Line by line, repeat the data below exactly, beginning at the first line and ending at the line with "from mathutils import". Omit pictures.

________

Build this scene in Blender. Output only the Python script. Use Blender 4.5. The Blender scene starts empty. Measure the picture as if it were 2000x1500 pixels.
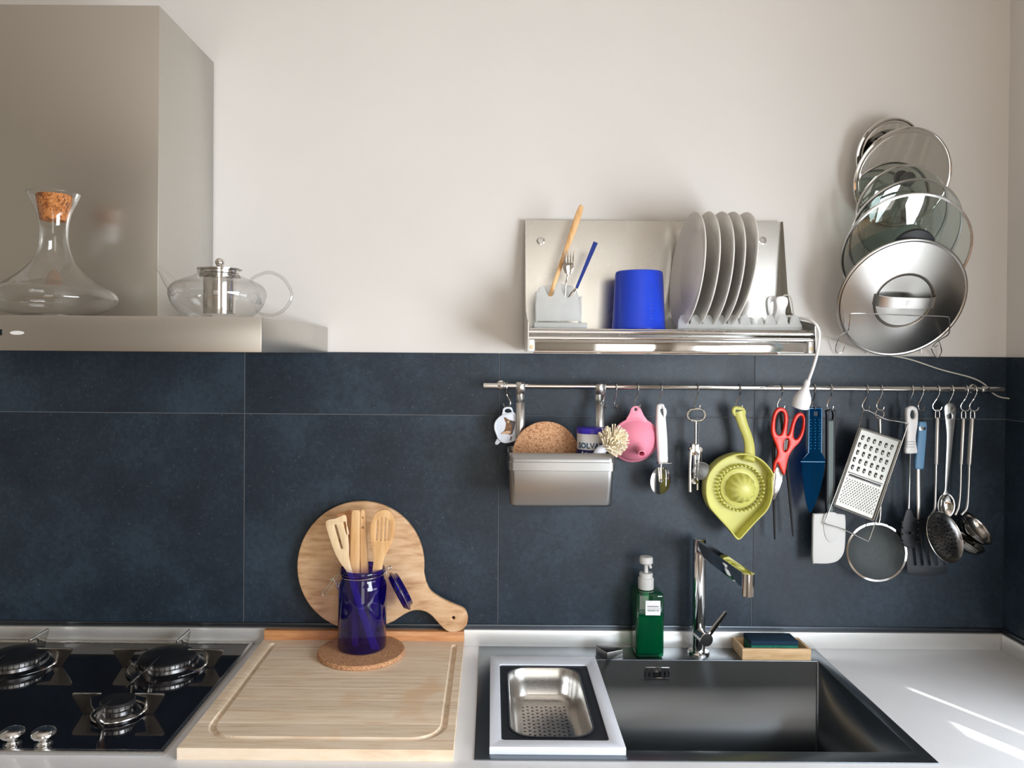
import bpy, bmesh, math, random
from mathutils import Vector, Matrix, Quaternion

# ------------------------------------------------------------------ camera, world, light
S = bpy.context.scene
COL = S.collection
FPX, DIST, ZCAM = 1502.0, 1.813, 1.588
ROLL, PITCH = math.radians(.44), math.radians(.40)
CAM_C = Vector((0, -DIST, ZCAM))
CAM_R = Matrix.Rotation(math.pi / 2 - PITCH, 3, 'X') @ Matrix.Rotation(ROLL, 3, 'Z')
PPX, PPY = 961.92, 700.49
cd = bpy.data.cameras.new('camera')
cd.sensor_fit = 'HORIZONTAL'; cd.sensor_width = 36.0
cd.lens = 36.0 * FPX / 2000
cd.shift_x = -(PPX - 1000) / 2000
cd.shift_y = (PPY - 750) / 2000
cd.clip_start = .05
cam = bpy.data.objects.new('camera', cd); COL.objects.link(cam)
cam.matrix_world = Matrix.Translation(CAM_C) @ CAM_R.to_4x4()
S.camera = cam

S.view_settings.view_transform = 'Standard'
S.view_settings.look = 'None'
S.view_settings.gamma = 1.0
S.view_settings.use_curve_mapping = False
S.view_settings.exposure = 0.40
S.cycles.max_bounces = 8

w = bpy.data.worlds.new('sky'); S.world = w; w.use_nodes = True
wn = w.node_tree.nodes; wl = w.node_tree.links
sky = wn.new('ShaderNodeTexSky'); sky.sky_type = 'HOSEK_WILKIE'; sky.turbidity = 3
sky.sun_direction = Vector((.40, -.69, .60)).normalized()
wn['Background'].inputs[1].default_value = 1.0
wl.new(sky.outputs[0], wn['Background'].inputs[0])

def lamp(name, kind, loc, direction, **kw):
    l = bpy.data.lights.new(name, kind)
    for k, v in kw.items(): setattr(l, k, v)
    o = bpy.data.objects.new(name, l); COL.objects.link(o)
    o.location = loc
    o.rotation_euler = Vector(direction).to_track_quat('-Z', 'Y').to_euler()
    return o
SUN_H = Vector((.5, -.866)); SUN_S = 1.43
lamp('sun', 'SUN', (3, -4, 5), (-.5, .866, -SUN_S), energy=9.0, angle=.009, color=(1, .95, .86))
# daylight through the curtained window in the right wall
lamp('window_daylight', 'AREA', (1.185, -1.72, 1.38), (-1, 0, 0), energy=45, shape='RECTANGLE', size=1.3, size_y=.80, color=(.88, .94, 1.0))
lamp('worktop_bounce_light', 'AREA', (1.185, -.70, 1.13), (-1, 0, 0), energy=1.6, shape='RECTANGLE', size=.66, size_y=.22, color=(.88, .94, 1.0))  # added low side light, standing in for bounce off the sunlit worktop
# added warm fill light, in front of an unseen door behind the camera
lamp('added_fill_light', 'AREA', (.45, -3.56, 1.25), (0, 1, 0), energy=13, shape='RECTANGLE', size=.9, size_y=2.0, color=(1.0, .93, .85))

# ------------------------------------------------------------------ pixel <-> place
def ray(px, py):
    return CAM_R @ Vector(((px - PPX) / FPX, -(py - PPY) / FPX, -1.0))
def at(px, py, Y):
    v = ray(px, py); return CAM_C + v * ((Y - CAM_C.y) / v.y)
def atz(px, py, Z):
    v = ray(px, py); return CAM_C + v * ((Z - CAM_C.z) / v.z)
def pxs(pts, Y): return [(at(x, y, Y).x, at(x, y, Y).z) for x, y in pts]
def zm(pts, x0, y0, s): return [(x0 + x / s, y0 + y / s) for x, y in pts]

# ------------------------------------------------------------------ mesh helpers
def spl(pts, n=6, closed=True):
    P = [Vector(p) for p in pts]; N = len(P); out = []
    for i in range(N if closed else N - 1):
        if closed: a, b, c, d = P[i - 1], P[i], P[(i + 1) % N], P[(i + 2) % N]
        else: a, b, c, d = P[max(i - 1, 0)], P[i], P[i + 1], P[min(i + 2, N - 1)]
        for k in range(n):
            t = k / n
            out.append(.5 * ((2 * b) + (c - a) * t + (2 * a - 5 * b + 4 * c - d) * t * t + (3 * b - a - 3 * c + d) * t ** 3))
    if not closed: out.append(P[-1])
    return out

def axm(o, z, x=None):
    z = Vector(z).normalized()
    x = Vector(x) if x is not None else (Vector((1, 0, 0)) if abs(z.x) < .8 else Vector((0, 1, 0)))
    x = (x - z * x.dot(z)).normalized(); y = z.cross(x)
    return Matrix(((x.x, y.x, z.x, o[0]), (x.y, y.y, z.y, o[1]), (x.z, y.z, z.z, o[2]), (0, 0, 0, 1)))
def TR(x, y, z): return Matrix.Translation((x, y, z))
def WALL(Y): return Matrix(((1, 0, 0, 0), (0, 0, -1, Y), (0, 1, 0, 0), (0, 0, 0, 1)))

class MB:
    def __init__(s): s.bm = bmesh.new()
    def box(s, x0, x1, y0, y1, z0, z1, bev=0, M=None, seg=2):
        b = bmesh.new(); bmesh.ops.create_cube(b, size=1)
        for v in b.verts: v.co = Vector(((x0 + x1) / 2 + v.co.x * (x1 - x0), (y0 + y1) / 2 + v.co.y * (y1 - y0), (z0 + z1) / 2 + v.co.z * (z1 - z0)))
        if bev: bmesh.ops.bevel(b, geom=list(b.edges), offset=bev, segments=seg, affect='EDGES', profile=.5)
        return s.add(b, M)
    def add(s, b, M=None):
        if M is not None: b.transform(M)
        me = bpy.data.meshes.new('t'); b.to_mesh(me); b.free(); s.bm.from_mesh(me); bpy.data.meshes.remove(me); return s
    def mesh(s, verts, faces, M=None):
        b = bmesh.new(); vs = [b.verts.new(v) for v in verts]
        for f in faces:
            try: b.faces.new([vs[i] for i in f])
            except ValueError: pass
        return s.add(b, M)
    def lathe(s, prof, M=None, seg=40, sx=1, sy=1):
        vs, fs, rings = [], [], []
        for r, z in prof:
            if r < 1e-6: rings.append([len(vs)]); vs.append((0, 0, z))
            else:
                rings.append(list(range(len(vs), len(vs) + seg)))
                for k in range(seg):
                    a = 2 * math.pi * k / seg; vs.append((r * math.cos(a) * sx, r * math.sin(a) * sy, z))
        for A, B in zip(rings, rings[1:]):
            for k in range(seg):
                k2 = (k + 1) % seg
                if len(A) == 1 and len(B) == 1: continue
                if len(A) == 1: fs.append((A[0], B[k2], B[k]))
                elif len(B) == 1: fs.append((A[k], A[k2], B[0]))
                else: fs.append((A[k], A[k2], B[k2], B[k]))
        return s.mesh(vs, fs, M)
    def ball(s, c, r, seg=16, M=None, sx=1, sy=1, sz=1):
        n = 9; pr = [(r * math.sin(math.pi * i / n), -r * sz * math.cos(math.pi * i / n)) for i in range(n + 1)]
        pr[0] = (0, -r * sz); pr[-1] = (0, r * sz)
        return s.lathe(pr, (M or Matrix()) @ TR(*c) if M else TR(*c), seg, sx, sy)
    def tube(s, pts, r, seg=8, closed=False, n=0, ref=None, flat=1.0, cap=True):
        P = [Vector(p) for p in pts]; R = list(r) if isinstance(r, (list, tuple)) else [r] * len(P)
        if n:
            P2 = spl([tuple(p) for p in P], n, closed); m = len(P)
            R2 = []
            for i in range(len(P2)):
                t = i / n; k = int(t); f = t - k
                R2.append(R[k % m] * (1 - f) + R[(k + 1) % m if closed else min(k + 1, m - 1)] * f)
            P, R = P2, R2
        N = len(P); T = []
        for i in range(N):
            a = P[(i - 1) % N] if closed else P[max(i - 1, 0)]; b = P[(i + 1) % N] if closed else P[min(i + 1, N - 1)]
            t = (b - a); T.append(t.normalized() if t.length > 1e-9 else Vector((0, 0, 1)))
        vs, fs = [], []; u = None
        for i in range(N):
            if ref is not None: u = Vector(ref)
            elif u is None: u = Vector((0, 0, 1)) if abs(T[i].z) < .9 else Vector((1, 0, 0))
            u = (u - T[i] * u.dot(T[i])).normalized(); v = T[i].cross(u)
            for k in range(seg):
                a = 2 * math.pi * k / seg
                vs.append(P[i] + (u * math.cos(a) * flat + v * math.sin(a)) * R[i])
        for i in range(N if closed else N - 1):
            j = (i + 1) % N
            for k in range(seg):
                k2 = (k + 1) % seg; fs.append((i * seg + k, i * seg + k2, j * seg + k2, j * seg + k))
        if cap and not closed:
            fs.append(tuple(range(seg))[::-1]); fs.append(tuple(range((N - 1) * seg, N * seg)))
        return s.mesh(vs, fs)
    def plate(s, loops, th, M, bev=0.0, res=1):
        cu = bpy.data.curves.new('t', 'CURVE'); cu.dimensions = '2D'; cu.fill_mode = 'BOTH'
        cu.extrude = max(th / 2 - bev, 1e-5); cu.bevel_depth = bev; cu.bevel_resolution = res; cu.offset = -bev
        for lp in loops:
            sp = cu.splines.new('POLY'); sp.points.add(len(lp) - 1); sp.use_cyclic_u = True
            for p, q in zip(sp.points, lp): p.co = (q[0], q[1], 0, 1)
        o = bpy.data.objects.new('t', cu); me = bpy.data.meshes.new_from_object(o)
        me.transform(M); s.bm.from_mesh(me)
        bpy.data.meshes.remove(me); bpy.data.objects.remove(o); bpy.data.curves.remove(cu); return s
    def text(s, body, size, M, th=.0004, align='LEFT', wrap=None):
        cu = bpy.data.curves.new('t', 'FONT'); cu.body = body; cu.size = size; cu.extrude = th; cu.align_x = align; cu.resolution_u = 3; cu.offset = size * .022
        o = bpy.data.objects.new('t', cu); me = bpy.data.meshes.new_from_object(o)
        if wrap:
            b = bmesh.new(); b.from_mesh(me); bmesh.ops.triangulate(b, faces=b.faces)
            bmesh.ops.subdivide_edges(b, edges=[e for e in b.edges if abs(e.verts[0].co.x - e.verts[1].co.x) > size * .25], cuts=2)
            b.to_mesh(me); b.free()
            for v in me.vertices:
                a = v.co.x / wrap; rr = wrap + v.co.z
                v.co = Vector((rr * math.sin(a), v.co.y, rr * math.cos(a)))
        me.transform(M); s.bm.from_mesh(me)
        bpy.data.meshes.remove(me); bpy.data.objects.remove(o); bpy.data.curves.remove(cu); return s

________

• [Answer to the task]:
Build this scene in Blender. Output only the Python script. Use Blender 4.5. The Blender scene starts empty. Measure the picture as if it were 2000x1500 pixels.
import bpy, bmesh, math, random
from mathutils import Vector, Matrix, Quaternion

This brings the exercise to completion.